Dale Chihuly’s exhibit opens at the VMFA
Samantha Foster
Spectrum Editor
World-famous glass artist Dale Chihuly’s advice to young artists is to not go to art school because it is “very difficult to teach art.”
That being said, Chihuly attended several art schools and was a professor at several schools before he unexpectedly found himself drawn to the glass medium, an art form he had no formal training in.
“I had a little studio in the basement of the house of a friend of mine and one night I melted some stained glass and rolled my pipe into it … and I blew a bubble. I had never seen glass blowing. That was the “A-ha!” moment for me,” Chihuly said.
Chihuly’s work is currently on display as a temporary exhibit at the Virginia Museum of Fine Arts. The exhibit features nine installations, some of which are designed specifically for the VMFA. Some of the larger pieces in the collection include the “Blue Ridge Chandelier” in the Cochrane Atrium and “Red Reeds,” which was installed in the Anne Cobb Gottwald Reflecting Pool in August to preview the exhibit.
The VMFA director, Alex Nyerges, introduced Chihuly’s work with great respect to his art.
“If you have never experienced Dale Chihuly’s work in person, or on any scale outside of an object or two, I can promise you (that) you are in for a new experience,” he said last week when Chihuly visited the VMFA.
Chihuly’s work is in more than 200 museum collections and is now in more than 10,000 square feet of temporary exhibition space at the VMFA.
Upon entering the exhibit, guests are greeted by the “Fiori and Float Boats,” which were inspired by Chihuly’s earlier work, “Chihuly Over Venice,” in which he hung chandeliers over the Venice canals. “Fiori and Float Boats” are two wooden boats, each overflowing with tentacle looking pieces and large, round balls.
While making “Chihuly Over Venice,” Chihuly was curious to see how his work would look floating down the canals in Venice, so he said he threw pieces into the water and hired local teenagers with boats to retrieve them. These boats filled with glass pieces inspired the “Fiori and Float Boats.” Once Chihuly had the pieces back from the teenagers, he threw them into the water again.
One of the most well-loved Chihuly pieces is the “Persian Ceiling,” which has been installed in various buildings and museums worldwide. “The Persian Ceiling” at the VMFA features 1,000 pieces of sculpture, all resting on a clear glass ceiling that is brightly lit from above the glass pieces.
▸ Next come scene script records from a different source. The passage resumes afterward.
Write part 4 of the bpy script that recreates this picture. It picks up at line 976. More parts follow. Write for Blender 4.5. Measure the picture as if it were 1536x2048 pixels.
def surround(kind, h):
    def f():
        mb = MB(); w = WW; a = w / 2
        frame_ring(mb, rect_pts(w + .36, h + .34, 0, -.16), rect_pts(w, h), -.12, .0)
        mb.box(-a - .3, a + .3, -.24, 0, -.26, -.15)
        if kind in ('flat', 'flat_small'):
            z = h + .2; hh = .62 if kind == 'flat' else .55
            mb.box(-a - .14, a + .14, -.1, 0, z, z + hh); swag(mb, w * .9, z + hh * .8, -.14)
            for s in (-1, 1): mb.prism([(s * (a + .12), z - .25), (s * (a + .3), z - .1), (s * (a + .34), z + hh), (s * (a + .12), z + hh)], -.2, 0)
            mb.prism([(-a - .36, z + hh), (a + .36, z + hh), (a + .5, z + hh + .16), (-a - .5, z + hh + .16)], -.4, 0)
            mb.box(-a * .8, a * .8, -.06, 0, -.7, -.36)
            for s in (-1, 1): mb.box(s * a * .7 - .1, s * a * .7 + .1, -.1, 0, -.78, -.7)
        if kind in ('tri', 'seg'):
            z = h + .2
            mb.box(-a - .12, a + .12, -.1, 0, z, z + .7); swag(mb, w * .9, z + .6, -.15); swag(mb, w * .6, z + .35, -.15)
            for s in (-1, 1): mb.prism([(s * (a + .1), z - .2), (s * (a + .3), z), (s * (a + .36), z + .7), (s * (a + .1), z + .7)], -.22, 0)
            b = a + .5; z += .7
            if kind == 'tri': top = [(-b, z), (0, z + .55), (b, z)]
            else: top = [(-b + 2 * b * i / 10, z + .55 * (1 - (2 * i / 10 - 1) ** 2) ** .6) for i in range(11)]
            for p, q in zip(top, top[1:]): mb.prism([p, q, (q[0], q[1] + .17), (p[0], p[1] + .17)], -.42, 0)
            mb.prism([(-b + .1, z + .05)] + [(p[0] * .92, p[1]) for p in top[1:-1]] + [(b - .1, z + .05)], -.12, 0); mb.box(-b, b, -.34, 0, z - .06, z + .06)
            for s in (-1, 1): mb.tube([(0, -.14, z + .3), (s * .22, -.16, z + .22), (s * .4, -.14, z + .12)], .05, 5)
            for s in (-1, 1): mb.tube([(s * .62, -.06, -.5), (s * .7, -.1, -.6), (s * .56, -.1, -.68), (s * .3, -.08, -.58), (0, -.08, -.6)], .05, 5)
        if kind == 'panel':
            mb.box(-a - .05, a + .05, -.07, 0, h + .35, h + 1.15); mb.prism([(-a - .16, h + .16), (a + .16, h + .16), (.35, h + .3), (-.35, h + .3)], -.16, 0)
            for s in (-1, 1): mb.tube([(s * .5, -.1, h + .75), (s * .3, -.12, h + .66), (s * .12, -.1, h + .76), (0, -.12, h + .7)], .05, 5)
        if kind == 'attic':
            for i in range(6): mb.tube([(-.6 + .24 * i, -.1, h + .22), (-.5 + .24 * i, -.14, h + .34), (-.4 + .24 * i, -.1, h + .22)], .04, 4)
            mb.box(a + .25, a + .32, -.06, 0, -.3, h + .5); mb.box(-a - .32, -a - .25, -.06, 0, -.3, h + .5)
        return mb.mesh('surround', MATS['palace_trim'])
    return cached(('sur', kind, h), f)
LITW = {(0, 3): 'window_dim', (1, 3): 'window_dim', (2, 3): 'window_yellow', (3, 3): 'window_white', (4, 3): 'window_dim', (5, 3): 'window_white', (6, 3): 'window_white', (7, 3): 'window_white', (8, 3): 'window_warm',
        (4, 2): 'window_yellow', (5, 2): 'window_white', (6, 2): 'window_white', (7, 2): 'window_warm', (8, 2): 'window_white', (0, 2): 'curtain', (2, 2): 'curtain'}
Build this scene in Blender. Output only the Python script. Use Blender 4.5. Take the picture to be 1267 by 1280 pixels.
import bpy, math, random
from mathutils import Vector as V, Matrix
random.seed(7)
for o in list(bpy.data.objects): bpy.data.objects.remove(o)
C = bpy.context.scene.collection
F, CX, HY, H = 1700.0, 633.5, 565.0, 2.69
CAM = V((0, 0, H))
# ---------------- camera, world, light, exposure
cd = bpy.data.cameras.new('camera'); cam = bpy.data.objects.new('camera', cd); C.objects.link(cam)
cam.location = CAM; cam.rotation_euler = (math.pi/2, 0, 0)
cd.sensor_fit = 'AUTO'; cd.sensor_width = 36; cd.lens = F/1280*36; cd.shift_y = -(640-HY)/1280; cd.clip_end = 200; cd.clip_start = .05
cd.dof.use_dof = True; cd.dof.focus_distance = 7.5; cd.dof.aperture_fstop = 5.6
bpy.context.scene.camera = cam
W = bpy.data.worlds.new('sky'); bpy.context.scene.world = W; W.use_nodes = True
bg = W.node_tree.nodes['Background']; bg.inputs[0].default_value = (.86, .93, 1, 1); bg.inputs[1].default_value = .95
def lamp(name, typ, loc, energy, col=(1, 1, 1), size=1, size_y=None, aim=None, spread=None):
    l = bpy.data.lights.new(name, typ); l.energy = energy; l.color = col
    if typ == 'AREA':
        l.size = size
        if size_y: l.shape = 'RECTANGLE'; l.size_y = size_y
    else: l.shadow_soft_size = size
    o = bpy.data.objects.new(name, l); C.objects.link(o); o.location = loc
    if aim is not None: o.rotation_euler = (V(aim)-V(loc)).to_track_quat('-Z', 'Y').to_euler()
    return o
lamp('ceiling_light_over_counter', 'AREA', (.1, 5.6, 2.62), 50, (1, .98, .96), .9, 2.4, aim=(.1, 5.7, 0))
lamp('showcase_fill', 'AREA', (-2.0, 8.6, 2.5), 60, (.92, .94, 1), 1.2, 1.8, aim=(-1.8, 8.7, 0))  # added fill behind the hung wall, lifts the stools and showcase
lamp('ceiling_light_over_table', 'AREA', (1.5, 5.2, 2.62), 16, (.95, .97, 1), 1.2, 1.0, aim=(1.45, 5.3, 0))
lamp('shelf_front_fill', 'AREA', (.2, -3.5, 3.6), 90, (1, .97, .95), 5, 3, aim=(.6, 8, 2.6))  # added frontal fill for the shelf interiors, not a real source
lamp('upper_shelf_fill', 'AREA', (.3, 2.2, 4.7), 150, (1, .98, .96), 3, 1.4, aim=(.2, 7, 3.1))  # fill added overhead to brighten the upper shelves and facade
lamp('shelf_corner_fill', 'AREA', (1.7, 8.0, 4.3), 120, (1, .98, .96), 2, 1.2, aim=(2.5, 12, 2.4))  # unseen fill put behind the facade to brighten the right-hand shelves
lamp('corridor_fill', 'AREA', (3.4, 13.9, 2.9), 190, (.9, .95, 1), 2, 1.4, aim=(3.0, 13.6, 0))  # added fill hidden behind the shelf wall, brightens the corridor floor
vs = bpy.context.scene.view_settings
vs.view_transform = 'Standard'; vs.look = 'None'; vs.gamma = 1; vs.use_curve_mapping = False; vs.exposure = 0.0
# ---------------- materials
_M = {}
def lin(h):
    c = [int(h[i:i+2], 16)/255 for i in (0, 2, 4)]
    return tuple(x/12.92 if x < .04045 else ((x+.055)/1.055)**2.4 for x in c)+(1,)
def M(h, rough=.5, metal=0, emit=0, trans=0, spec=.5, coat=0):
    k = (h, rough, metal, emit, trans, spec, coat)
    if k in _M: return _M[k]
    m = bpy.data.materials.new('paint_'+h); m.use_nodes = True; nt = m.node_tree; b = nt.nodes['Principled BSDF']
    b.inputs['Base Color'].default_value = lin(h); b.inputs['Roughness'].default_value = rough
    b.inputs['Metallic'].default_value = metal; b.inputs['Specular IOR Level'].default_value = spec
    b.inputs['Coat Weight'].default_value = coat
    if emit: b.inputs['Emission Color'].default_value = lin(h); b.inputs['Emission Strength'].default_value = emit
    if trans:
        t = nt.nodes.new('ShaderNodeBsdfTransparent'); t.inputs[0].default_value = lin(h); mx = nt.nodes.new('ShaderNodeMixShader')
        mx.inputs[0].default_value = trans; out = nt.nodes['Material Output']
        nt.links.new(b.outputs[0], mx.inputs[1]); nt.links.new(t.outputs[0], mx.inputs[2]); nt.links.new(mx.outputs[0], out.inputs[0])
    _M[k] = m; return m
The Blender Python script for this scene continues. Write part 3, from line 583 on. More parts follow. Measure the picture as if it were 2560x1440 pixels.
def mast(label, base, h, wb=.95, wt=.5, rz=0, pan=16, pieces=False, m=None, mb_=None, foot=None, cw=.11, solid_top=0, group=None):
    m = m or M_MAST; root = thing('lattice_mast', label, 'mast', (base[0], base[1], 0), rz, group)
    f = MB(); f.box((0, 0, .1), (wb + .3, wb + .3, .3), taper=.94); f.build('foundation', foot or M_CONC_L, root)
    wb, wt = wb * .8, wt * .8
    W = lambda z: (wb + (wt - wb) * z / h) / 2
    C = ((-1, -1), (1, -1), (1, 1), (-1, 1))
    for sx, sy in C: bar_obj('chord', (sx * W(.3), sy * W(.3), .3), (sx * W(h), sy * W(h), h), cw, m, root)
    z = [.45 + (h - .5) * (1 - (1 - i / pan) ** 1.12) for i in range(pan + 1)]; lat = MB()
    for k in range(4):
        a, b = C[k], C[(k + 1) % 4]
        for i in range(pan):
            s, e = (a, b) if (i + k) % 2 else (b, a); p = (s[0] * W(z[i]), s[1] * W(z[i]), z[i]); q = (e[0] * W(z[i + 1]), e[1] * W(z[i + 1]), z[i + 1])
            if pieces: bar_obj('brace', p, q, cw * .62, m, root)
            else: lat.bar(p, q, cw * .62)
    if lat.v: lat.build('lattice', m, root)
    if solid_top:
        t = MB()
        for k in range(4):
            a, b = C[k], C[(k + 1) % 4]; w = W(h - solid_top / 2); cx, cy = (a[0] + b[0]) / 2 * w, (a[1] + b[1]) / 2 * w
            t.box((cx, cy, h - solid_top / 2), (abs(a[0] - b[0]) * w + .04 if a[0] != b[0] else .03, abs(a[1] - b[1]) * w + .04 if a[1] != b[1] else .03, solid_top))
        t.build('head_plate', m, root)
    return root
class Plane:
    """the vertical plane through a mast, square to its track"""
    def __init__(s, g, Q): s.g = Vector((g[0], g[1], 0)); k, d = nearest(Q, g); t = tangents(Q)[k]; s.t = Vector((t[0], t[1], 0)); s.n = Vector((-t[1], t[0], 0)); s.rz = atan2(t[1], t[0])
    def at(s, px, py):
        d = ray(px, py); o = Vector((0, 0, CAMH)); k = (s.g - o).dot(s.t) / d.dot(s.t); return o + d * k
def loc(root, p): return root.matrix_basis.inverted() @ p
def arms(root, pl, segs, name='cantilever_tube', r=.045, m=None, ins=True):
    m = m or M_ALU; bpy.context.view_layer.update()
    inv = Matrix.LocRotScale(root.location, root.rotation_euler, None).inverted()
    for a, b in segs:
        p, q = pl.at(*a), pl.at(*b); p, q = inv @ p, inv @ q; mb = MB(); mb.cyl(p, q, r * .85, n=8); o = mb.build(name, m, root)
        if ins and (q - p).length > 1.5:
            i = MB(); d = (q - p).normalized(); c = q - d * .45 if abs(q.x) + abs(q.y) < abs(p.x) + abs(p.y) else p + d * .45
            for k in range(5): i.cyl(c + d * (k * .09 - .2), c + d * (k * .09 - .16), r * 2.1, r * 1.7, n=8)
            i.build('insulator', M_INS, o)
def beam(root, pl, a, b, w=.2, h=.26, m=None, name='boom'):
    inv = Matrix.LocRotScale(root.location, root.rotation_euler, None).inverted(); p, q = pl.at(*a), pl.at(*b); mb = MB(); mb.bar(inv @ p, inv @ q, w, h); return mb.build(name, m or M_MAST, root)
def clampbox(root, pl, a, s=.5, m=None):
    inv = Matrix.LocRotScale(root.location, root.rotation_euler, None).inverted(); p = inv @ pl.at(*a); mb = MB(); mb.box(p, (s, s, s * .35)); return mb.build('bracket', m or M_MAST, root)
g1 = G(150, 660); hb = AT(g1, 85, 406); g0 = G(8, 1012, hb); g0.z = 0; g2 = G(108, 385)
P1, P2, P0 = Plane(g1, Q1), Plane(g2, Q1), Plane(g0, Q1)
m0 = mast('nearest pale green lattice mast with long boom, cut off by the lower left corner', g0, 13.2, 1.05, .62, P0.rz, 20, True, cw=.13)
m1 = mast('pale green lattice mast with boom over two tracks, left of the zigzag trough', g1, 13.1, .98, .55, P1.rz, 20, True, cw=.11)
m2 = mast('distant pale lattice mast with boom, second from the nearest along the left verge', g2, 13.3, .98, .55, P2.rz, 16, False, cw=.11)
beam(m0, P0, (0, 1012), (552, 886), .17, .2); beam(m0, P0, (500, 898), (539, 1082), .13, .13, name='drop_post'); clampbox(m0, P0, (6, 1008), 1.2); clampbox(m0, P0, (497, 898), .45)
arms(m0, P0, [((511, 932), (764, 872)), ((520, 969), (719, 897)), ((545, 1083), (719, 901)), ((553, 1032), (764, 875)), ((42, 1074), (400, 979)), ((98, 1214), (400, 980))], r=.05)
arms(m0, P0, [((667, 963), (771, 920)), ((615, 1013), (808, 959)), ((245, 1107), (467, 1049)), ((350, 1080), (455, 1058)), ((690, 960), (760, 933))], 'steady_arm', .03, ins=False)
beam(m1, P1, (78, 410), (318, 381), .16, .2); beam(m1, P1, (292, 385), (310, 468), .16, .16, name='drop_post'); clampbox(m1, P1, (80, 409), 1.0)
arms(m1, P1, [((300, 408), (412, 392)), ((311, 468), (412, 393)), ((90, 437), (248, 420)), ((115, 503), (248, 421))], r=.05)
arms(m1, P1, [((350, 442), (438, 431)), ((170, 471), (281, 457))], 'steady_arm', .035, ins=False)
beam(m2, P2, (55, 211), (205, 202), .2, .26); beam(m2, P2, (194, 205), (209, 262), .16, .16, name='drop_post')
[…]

The biggest installation at the VMFA of Chihuly’s work is “Laguna Torcello,” which features over 1,500 glass pieces.
“When I build a piece, I just put whatever feels good to go inside (the artwork). We build everything full-scale before we send it out to a museum,” Chihuly said and then explained that none of his pieces are numbered for displays.
“I was putting one up in the White House, for the millennium, in the lobby, … it was a pair of towers and Hillary Clinton came by and she said ‘Do you number those pieces?’ and I said ‘Do I look like the type of guy that would number them?’”
Since losing the sight in his left eye and the temporary use of his arm in 1976, Chihuly has worked with a team of glassblowers. For each piece, about eight to 12 people work at a time, but Chihuly’s entire team is about 90 people.
“I like to think that I have some of the best glass blowers in the world,” Chihuly said.
Nyerges described Chihuly’s work as something that has taken the art of glassblowing to a new level of experience.
“What Dale Chihuly has done for the art of glass is almost difficult to describe,” he said. “In the last 40 years, what Dale Chihuly has done is elevate glass, not just to an art form, but to an experience (that) you’re going to enjoy beyond anything you could possibly imagine.”
Chihuly at the Virginia Museum of Fine Arts will be on display from Oct. 20 to Feb. 10, 2013. Tickets are $20 or $16 for students with a valid ID. The exhibit is also free to all members of the VMFA.